**TASK TO COMPLETE:** Leave out the pictures and print only the lines from the one with "Model this scene" through the one with "PI = math.pi", exactly as they are.

(Scene modeling code data)
-------------------------
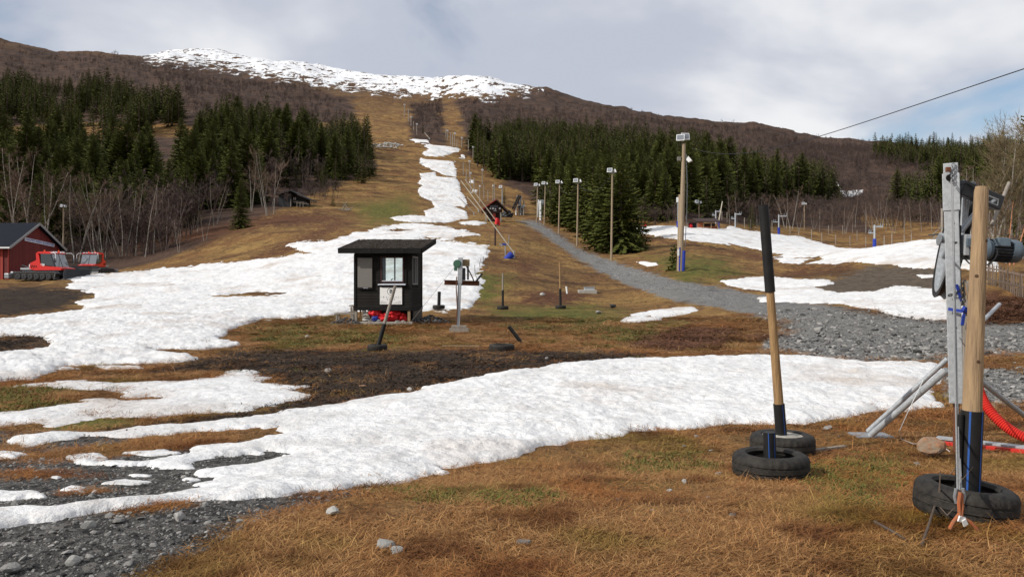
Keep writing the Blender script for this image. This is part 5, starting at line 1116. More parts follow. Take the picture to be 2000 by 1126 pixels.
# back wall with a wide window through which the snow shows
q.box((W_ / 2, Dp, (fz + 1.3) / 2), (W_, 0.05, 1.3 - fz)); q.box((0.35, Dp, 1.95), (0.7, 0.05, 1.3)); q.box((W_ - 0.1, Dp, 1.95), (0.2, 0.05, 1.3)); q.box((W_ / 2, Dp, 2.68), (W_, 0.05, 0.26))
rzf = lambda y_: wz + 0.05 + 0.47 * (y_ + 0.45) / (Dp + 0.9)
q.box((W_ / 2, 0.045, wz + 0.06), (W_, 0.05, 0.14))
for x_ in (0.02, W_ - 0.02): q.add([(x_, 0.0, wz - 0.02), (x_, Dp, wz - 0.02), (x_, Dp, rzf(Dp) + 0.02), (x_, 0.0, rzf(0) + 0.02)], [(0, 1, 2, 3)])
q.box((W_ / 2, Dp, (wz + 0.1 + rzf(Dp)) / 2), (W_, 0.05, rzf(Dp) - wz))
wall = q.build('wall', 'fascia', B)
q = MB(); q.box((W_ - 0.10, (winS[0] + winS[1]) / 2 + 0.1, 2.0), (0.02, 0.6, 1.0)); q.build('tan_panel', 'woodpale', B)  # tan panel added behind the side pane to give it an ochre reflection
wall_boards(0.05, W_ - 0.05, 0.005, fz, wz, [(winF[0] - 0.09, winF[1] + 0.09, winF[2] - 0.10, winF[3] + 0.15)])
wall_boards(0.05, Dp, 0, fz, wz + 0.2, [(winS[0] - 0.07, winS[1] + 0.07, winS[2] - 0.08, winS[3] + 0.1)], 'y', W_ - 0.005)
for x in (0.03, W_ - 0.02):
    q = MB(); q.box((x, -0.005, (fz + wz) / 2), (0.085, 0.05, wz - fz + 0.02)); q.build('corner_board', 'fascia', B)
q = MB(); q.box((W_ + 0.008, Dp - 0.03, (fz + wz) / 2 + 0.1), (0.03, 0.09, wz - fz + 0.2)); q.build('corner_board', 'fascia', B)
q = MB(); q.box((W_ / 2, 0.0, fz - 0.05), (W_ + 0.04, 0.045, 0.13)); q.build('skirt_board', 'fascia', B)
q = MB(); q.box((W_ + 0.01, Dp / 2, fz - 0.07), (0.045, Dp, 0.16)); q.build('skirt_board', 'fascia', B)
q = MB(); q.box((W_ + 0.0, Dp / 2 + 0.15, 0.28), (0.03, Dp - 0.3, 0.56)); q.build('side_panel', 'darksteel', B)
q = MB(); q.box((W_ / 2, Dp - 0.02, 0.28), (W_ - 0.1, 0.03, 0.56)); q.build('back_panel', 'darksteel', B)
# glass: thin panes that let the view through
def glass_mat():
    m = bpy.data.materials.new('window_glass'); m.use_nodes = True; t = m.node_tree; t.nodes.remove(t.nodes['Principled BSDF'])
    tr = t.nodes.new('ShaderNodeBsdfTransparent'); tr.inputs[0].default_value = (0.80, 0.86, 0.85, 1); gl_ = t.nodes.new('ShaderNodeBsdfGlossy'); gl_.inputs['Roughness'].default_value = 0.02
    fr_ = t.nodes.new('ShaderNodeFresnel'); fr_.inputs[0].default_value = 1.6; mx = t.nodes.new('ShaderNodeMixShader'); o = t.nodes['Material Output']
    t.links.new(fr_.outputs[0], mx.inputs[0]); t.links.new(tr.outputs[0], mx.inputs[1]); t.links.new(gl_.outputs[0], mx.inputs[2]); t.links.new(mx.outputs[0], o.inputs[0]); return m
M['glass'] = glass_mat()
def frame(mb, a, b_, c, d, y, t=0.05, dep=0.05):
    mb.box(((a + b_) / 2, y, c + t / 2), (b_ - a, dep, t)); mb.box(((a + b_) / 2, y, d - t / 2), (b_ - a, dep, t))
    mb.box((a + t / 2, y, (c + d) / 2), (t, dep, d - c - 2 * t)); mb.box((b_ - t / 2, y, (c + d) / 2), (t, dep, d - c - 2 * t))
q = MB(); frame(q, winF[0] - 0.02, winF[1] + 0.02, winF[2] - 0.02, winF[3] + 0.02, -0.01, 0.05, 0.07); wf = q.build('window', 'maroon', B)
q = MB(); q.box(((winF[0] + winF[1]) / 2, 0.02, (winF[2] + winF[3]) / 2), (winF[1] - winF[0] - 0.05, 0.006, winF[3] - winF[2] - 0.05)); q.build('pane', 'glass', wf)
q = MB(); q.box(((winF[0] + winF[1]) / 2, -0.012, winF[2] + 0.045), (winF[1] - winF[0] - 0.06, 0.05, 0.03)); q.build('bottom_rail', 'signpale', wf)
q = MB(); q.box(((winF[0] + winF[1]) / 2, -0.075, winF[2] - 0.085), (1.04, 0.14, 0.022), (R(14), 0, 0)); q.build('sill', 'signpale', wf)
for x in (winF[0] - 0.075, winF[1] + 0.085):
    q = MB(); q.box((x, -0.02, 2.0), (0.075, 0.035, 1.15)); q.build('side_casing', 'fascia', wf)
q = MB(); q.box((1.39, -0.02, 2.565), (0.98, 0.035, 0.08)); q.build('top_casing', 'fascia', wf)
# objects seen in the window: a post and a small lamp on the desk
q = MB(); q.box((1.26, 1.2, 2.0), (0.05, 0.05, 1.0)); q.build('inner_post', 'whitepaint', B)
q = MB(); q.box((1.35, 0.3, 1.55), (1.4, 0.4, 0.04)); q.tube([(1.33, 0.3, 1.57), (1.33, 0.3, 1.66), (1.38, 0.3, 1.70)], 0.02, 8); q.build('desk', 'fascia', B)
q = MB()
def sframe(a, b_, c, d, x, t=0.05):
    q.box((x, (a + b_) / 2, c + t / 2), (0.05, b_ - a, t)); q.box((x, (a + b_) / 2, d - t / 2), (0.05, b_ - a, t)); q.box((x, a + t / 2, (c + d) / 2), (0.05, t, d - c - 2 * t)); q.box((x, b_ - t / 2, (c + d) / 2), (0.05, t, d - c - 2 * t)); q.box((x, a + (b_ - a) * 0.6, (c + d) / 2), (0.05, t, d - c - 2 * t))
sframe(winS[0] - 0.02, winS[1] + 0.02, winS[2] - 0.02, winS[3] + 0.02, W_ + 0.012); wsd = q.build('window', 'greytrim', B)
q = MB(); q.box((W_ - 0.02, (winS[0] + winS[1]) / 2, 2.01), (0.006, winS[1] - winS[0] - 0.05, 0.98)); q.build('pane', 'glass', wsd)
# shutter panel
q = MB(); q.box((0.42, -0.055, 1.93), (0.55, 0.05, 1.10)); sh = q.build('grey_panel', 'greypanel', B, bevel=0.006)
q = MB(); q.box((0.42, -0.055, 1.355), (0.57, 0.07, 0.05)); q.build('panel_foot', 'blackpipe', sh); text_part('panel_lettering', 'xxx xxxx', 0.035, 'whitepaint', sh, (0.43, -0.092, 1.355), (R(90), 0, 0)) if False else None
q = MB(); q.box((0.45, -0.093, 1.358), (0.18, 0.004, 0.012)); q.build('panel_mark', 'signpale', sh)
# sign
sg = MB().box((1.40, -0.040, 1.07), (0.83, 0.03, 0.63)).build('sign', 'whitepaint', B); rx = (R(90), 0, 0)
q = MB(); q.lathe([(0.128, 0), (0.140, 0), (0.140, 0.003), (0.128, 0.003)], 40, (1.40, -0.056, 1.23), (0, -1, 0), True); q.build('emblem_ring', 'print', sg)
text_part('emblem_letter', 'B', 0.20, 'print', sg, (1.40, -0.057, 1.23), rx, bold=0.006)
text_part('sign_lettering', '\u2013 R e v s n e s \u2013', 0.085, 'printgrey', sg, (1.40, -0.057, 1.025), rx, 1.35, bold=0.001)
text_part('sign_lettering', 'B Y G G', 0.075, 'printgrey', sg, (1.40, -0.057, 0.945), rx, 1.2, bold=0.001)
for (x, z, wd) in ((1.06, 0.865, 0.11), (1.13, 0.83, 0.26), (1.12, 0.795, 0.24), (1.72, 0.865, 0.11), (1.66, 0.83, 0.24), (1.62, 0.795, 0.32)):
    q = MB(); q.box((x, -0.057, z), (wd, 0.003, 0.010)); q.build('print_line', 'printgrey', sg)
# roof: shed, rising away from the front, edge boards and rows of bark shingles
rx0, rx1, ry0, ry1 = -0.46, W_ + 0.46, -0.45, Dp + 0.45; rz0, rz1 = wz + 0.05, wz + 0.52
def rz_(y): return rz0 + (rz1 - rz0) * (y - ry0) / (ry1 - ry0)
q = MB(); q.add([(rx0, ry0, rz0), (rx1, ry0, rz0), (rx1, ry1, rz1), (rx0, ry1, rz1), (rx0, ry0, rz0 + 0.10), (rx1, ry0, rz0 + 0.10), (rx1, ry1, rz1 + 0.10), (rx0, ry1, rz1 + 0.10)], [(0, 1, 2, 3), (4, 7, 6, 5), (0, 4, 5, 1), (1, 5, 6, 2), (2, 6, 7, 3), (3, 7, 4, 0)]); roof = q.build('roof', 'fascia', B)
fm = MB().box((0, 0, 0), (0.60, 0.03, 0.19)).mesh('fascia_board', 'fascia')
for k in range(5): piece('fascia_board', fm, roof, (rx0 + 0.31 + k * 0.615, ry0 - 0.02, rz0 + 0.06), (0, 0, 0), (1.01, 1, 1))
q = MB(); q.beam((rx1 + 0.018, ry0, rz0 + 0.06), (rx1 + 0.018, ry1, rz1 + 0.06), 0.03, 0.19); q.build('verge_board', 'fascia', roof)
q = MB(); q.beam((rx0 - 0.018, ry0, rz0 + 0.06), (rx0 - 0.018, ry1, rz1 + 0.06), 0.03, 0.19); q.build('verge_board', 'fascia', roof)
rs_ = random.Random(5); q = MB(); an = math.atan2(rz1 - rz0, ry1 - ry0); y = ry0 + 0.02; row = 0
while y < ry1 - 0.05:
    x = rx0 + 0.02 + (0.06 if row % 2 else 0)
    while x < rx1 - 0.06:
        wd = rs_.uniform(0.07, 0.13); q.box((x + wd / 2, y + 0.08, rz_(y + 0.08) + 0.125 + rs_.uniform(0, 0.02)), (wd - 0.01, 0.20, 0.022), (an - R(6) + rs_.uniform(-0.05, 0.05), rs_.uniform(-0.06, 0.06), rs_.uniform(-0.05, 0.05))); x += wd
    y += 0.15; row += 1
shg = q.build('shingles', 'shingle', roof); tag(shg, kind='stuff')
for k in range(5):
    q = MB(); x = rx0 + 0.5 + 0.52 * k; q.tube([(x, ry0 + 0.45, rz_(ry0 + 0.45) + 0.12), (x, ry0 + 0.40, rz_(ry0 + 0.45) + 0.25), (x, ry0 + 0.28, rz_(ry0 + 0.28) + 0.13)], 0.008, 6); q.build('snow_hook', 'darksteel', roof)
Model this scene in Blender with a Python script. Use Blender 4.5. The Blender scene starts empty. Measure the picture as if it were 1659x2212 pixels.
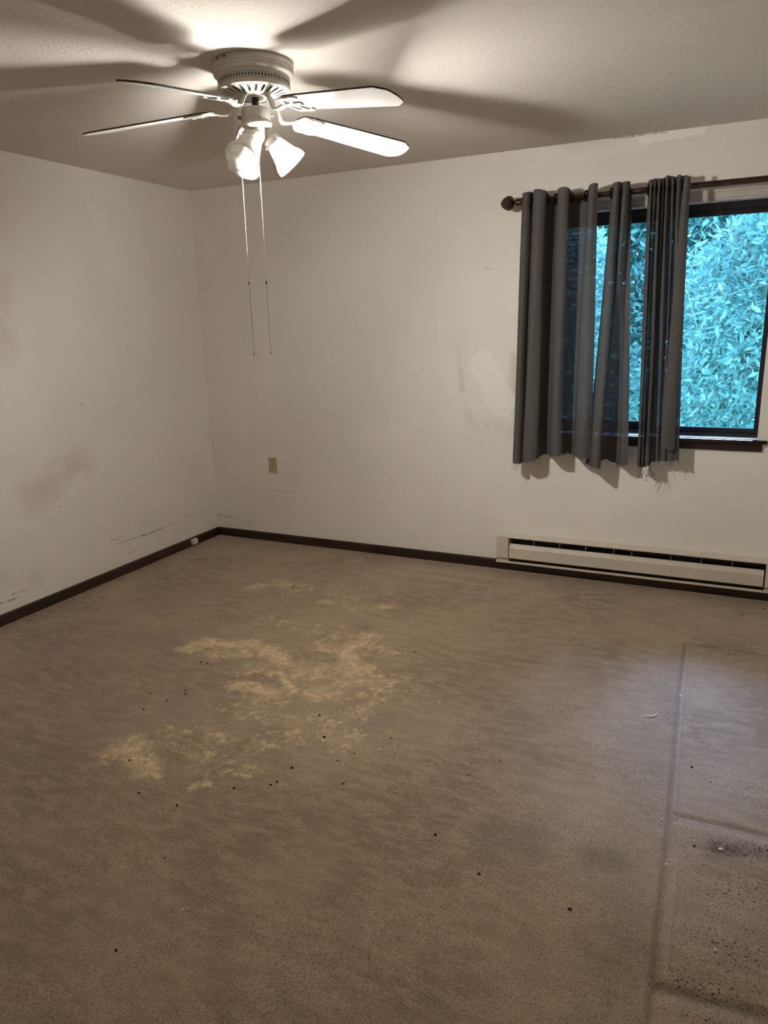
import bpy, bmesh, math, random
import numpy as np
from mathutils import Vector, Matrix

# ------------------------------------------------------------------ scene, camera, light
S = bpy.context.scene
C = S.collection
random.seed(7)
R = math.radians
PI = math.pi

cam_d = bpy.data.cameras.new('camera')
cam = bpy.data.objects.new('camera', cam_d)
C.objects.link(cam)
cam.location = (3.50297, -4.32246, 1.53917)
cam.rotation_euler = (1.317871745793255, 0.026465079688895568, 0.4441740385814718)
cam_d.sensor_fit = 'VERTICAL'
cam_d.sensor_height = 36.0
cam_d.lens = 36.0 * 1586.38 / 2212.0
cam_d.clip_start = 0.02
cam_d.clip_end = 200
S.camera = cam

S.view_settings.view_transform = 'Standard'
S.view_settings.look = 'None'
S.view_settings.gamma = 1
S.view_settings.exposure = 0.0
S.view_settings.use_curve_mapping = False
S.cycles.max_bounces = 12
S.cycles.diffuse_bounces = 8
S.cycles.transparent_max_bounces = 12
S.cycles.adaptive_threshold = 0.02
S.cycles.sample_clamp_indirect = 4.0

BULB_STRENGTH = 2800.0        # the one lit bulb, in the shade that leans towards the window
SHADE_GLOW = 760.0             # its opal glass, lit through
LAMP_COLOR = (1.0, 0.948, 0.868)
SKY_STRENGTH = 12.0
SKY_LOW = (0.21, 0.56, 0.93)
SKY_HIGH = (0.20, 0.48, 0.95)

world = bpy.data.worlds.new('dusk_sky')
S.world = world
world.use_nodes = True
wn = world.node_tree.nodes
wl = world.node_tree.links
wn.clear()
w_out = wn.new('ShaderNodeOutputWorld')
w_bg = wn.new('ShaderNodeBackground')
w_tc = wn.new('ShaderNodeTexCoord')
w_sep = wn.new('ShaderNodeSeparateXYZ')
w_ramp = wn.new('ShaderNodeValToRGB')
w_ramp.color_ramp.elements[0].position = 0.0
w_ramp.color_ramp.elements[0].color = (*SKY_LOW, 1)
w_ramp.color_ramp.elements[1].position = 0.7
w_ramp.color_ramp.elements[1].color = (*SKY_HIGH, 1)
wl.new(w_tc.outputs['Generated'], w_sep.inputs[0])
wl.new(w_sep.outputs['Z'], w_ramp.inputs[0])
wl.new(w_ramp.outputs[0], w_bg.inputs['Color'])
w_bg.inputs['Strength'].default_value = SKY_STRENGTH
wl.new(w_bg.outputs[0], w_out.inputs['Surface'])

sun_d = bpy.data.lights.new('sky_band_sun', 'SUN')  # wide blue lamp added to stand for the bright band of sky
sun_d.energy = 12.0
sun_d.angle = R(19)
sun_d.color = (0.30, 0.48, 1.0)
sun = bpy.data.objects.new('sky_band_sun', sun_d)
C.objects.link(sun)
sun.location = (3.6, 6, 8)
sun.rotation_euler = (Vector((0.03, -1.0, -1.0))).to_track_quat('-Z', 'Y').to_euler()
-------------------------
**EXERCISE RESPONSE:**
Model this scene in Blender with a Python script. Use Blender 4.5. The Blender scene starts empty. Measure the picture as if it were 1659x2212 pixels.
import bpy, bmesh, math, random
import numpy as np
from mathutils import Vector, Matrix

# ------------------------------------------------------------------ scene, camera, light
S = bpy.context.scene
C = S.collection
random.seed(7)
R = math.radians
PI = math.pi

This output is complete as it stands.